I haven't seen mine since I last posted about the possibility that I had a little house which I had spotted in the garden and learned from Dove that it was in fact a hibernaculum - well today in a garden centre I spotted one made of wire and artificial leaves it was moulded pretty much into the shape of what I had seen in the garden - domed squarish/oval in shape, narrowing into a small neck for an entrance.  I was tempted to take a photo, I didn't but I was quite excited to see such a range for wildlife in the shop ( it was just under 20 euros).  As the birds have such a huge appetite at the moment I enjoyed stocking up from an amazing variety of nuts, seeds, fat balls and....having finally got over myself ...managed to bring home a tub of mealy worms for my resident robins.  But is it true though that they lie low in the summer because they are more vulnerable?  Perhaps it would be dangerous for them if I were to tempt them out of shelter? Maybe they only need our help in winter.  It was just something I read when it crossed my mind that I hadn't seen them for a while.  And when they were here they didn't seem to enjoy the fat balls as much as the other small birds and that's why I wanted to ensure I had something they liked that was nutritious. 

I think the hog house you are referring to is a Hogitat. Truthfully they are really not the best houses to buy, the design is not the best for a hog and they are not weatherproof at all. I bouoght one and quickly abandoned it. The Chapelwood is another bad design, entrance is too large and its badly constructed so leaks. Its possible to weatherproof it though and make entrance smaller. I use mine as an indoor house now. There are much better houses available for only just a little more than the price of a Hogitat. I have 2 Ark Wildlife houses and they are a brilliant design and very sturdy. However, all hog houses regardless of design or make will need additional weathproofing, roof felting or pond liner. The design you should be looking for is a house that has an entrance corridor leading to a separate sleeping chamber. The  'door ' to the entrance corridor should not be too big as predators may be able to get in. I'll take a pic of my houses and post on here for you and others to look at. There are other houses of course that or of equal quality.Long term I think its best to spend more on a house that will last longer given our climate.

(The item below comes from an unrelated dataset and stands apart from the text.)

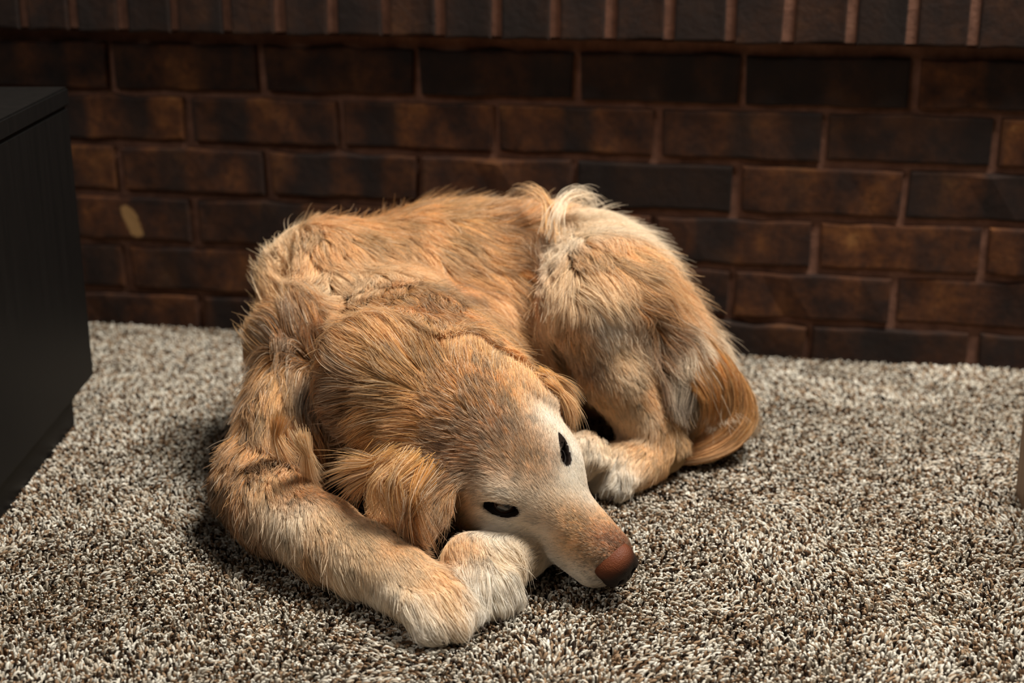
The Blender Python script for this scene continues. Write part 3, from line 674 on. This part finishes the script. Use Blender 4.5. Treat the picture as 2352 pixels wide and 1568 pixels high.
def wisps(name, ctrl, n, spread, colr, rad=.00018, m=12, parent=None):
    C = np.array([at(*c) for c in ctrl]); t = np.linspace(0, 1, m)[None].repeat(n, 0)*rng.uniform(.75, 1, (n, 1))
    p = spline(C, t)+rng.normal(0, 1, (n, 1, 3))*spread*(.35+.65*np.abs(np.linspace(-.6, 1, m)))[None, :, None]
    p[..., 2] = np.maximum(p[..., 2], .001)
    pl_ = (rng.random((n, 1)) < .2)*.5; c = (np.array(COL[colr])*(1-pl_)+np.array(COL['S'])*pl_)*np.exp(rng.normal(0, .34, (n, 1))); c = c*np.minimum(1, .9/c.max(1, keepdims=True))
    return hair_obj(name, p, np.full(n, rad), np.clip(c, .01, .92), m_fur, parent or body, DOG0)
wisps('loose_lock', [(1300,540,.235),(1255,575,.215),(1228,620,.185),(1230,690,.150),(1245,770,.115),(1255,840,.085)], 420, .0035, 'S')
wisps('loose_lock', [(1290,560,.225),(1245,610,.200),(1232,680,.165),(1222,740,.135)], 260, .003, 'W')
wisps('loose_lock', [(1270,540,.240),(1262,480,.262),(1240,448,.272),(1212,440,.270),(1195,455,.262)], 70, .0065, 'L')
wisps('loose_lock', [(1270,540,.240),(1278,490,.260),(1300,455,.270),(1335,446,.270),(1358,462,.262),(1360,480,.255)], 80, .0075, 'S')
wisps('loose_lock', [(1380,500,.240),(1420,505,.238),(1450,530,.228),(1490,548,.220)], 160, .0045, 'S')
wisps('loose_lock', [(1290,800,.085),(1300,850,.070),(1320,900,.050),(1335,925,.040)], 300, .003, 'T')
for ctrl_, n_, sp_, c_ in (
    ([(950,1050,.120),(908,1100,.110),(915,1165,.082),(950,1222,.052)], 150, .0080, 'G'),
    ([(985,1080,.110),(955,1140,.098),(968,1205,.070),(992,1258,.042)], 150, .0075, 'O'),
    ([(925,1060,.118),(868,1102,.108),(872,1150,.086),(905,1196,.060)], 140, .0080, 'L'),
    ([(900,1050,.118),(850,1066,.112),(800,1072,.098),(752,1090,.080)], 190, .0085, 'G'),
    ([(900,1070,.116),(850,1095,.104),(812,1120,.088),(790,1150,.070)], 150, .0080, 'O'),
    ([(960,1140,.096),(940,1190,.080),(948,1232,.056),(968,1270,.036)], 140, .0070, 'B'),
    ([(1262,880,.150),(1290,905,.140),(1312,940,.125),(1318,985,.105)], 300, .0050, 'L'),
    ([(1240,860,.155),(1275,870,.150),(1305,895,.135),(1325,930,.120)], 220, .0050, 'G'),
    ([(690,1000,.125),(705,1040,.105),(712,1075,.085),(722,1100,.070)], 260, .0060, 'C'),
    ([(640,960,.130),(635,1000,.112),(650,1040,.095),(672,1068,.080)], 260, .0050, 'L')):
    wisps('loose_lock', ctrl_, n_, sp_, c_)
wisps('loose_lock', [(1010,510,.225),(1022,485,.235),(1035,462,.243)], 120, .002, 'O')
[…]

Hedgehogs do not lie low in summer, their abscence from your garden is usually down to making babies activities . ALso during summer there are more natural foods around for them so they are not so dependant on foods provided by us. But I am not sure if you are referring to hogs or Robins in  your post ?

 

I wanted to write something about slugs/snails, internal parasites and hogs, just to go into it in a little more depth so as to share my knowledge ( such as it is ). and eduacte people about this. Somewhat busy at present so will do it later.

10/05/2014 at 08:27

Thank you for all that information Hartleyhare - I must admit I did consider buying the house, then I thought if the hedgehog had managed to build such a good one him/herself it would probably be more benefit to ensure that the garden was as friendly and safe as possible to overwinter in.  I love the fact that the hedgehog can make a far superior house than we can

I did jump subject a bit - I was talking about the robins lying low but you answered the question that should have been asked at the start and I am delighted to know that my hedgehog is creating its little family and that's why he has not been out and about much. 

Thank you again for this information and if ever you do have the time to write about slugs and snails etc I would really appreciate it as I'm sure many others like me would.